Véritable emblème de ces villes thermales: la “tasse”, un mug en porcelaine comprenant un col de cygne destiné à refroidir les eaux trop chaudes. Eaux thermales que l’on recueille librement dans toutes les sources publiques. Alternative: les biscuits-crêpes en vente partout! Toutes les infos sur Karlovy Vary et les alentours: www.zivykraj.cz.
En pratique
– Au niveau touristique, la langue véhiculaire de la région est clairement… l’allemand. Même si la plupart des Sudètes, population germanophone qui servit de prétexte à Hitler pour l’annexer, furent expulsés après la guerre. C’est que les touristes allemands sont de très loin les plus nombreux! L’anglais suit bien entendu, et davantage à Karlovy Vary. Deux petites mises en garde pratiques. Pour les billets en couronne tchèque: les anciens ne diffèrent des nouveaux qu’avec une bande argentée plus mince et restent échangeables en banque, mais sont rarement acceptés par les commerçants. Pour les restaurants: certains ouvrent très tôt… et ferment de même.

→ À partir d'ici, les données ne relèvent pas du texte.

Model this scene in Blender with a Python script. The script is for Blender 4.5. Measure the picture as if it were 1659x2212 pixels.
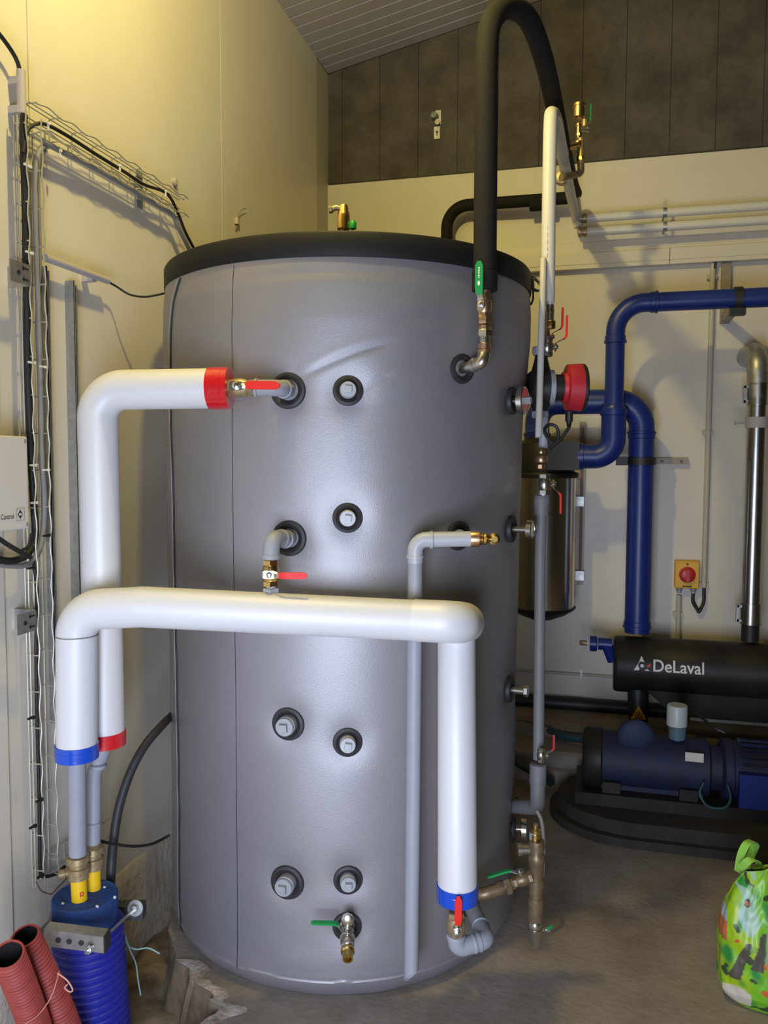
import bpy, bmesh, math, random
from math import sin, cos, tan, atan, pi, sqrt, radians, exp
from mathutils import Vector, Matrix, noise
from mathutils.geometry import tessellate_polygon
random.seed(7)
for o in list(bpy.data.objects): bpy.data.objects.remove(o)
SC = bpy.context.scene
COL = SC.collection
V = Vector
# ------------------------------------------------------------------ camera
W, H, F = 1659, 2212, 1750.0
CAMZ = 1.505
YAW = atan((1290-829.5)/1750); PITCH = radians(3.63); ROLL = radians(0.2)
FW = V((-sin(YAW)*cos(PITCH), cos(YAW)*cos(PITCH), -sin(PITCH)))
RT0 = V((cos(YAW), sin(YAW), 0)); UP0 = RT0.cross(FW)
RT = RT0*cos(ROLL)+UP0*sin(ROLL); UP = -RT0*sin(ROLL)+UP0*cos(ROLL)
CAM = V((0, 0, CAMZ))
cd = bpy.data.cameras.new('camera'); cam = bpy.data.objects.new('camera', cd); COL.objects.link(cam)
m = Matrix((RT, UP, -FW)).transposed().to_4x4(); m.translation = CAM
cam.matrix_world = m
cd.sensor_fit = 'HORIZONTAL'; cd.sensor_width = 36; cd.lens = F/W*36; cd.clip_start = 0.02; cd.clip_end = 60
SC.camera = cam
# ------------------------------------------------------------------ light and exposure
SC.view_settings.view_transform = 'Standard'; SC.view_settings.look = 'None'
SC.view_settings.gamma = 1; SC.view_settings.use_curve_mapping = False
SC.view_settings.exposure = 0.0
wd = bpy.data.worlds.new('sky'); SC.world = wd; wd.use_nodes = True
wd.node_tree.nodes['Background'].inputs[0].default_value = (0.62, 0.74, 1.0, 1)
wd.node_tree.nodes['Background'].inputs[1].default_value = 0.6
def area(name, loc, target, sx, sy, power, color):
    d = bpy.data.lights.new(name, 'AREA'); d.shape = 'RECTANGLE'; d.size = sx; d.size_y = sy
    d.energy = power; d.color = color
    o = bpy.data.objects.new(name, d); COL.objects.link(o); o.location = loc
    o.rotation_euler = (V(target)-V(loc)).to_track_quat('-Z', 'Y').to_euler()
    return o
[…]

– Moins de 800 km séparent la Bohême de Bruxelles, un trajet qui s’affiche à 90% sur autoroute. Alternative dès lors aisée à un vol sur Prague avec location de véhicule sur place. Le souci reste le même: la partie thermale et touristique de ces villes est largement piétonne et, dans les artères ouvertes au trafic, le stationnement est très limité. Il est donc prudent de se renseigner sur les possibilités de parking proposées par votre hôtel.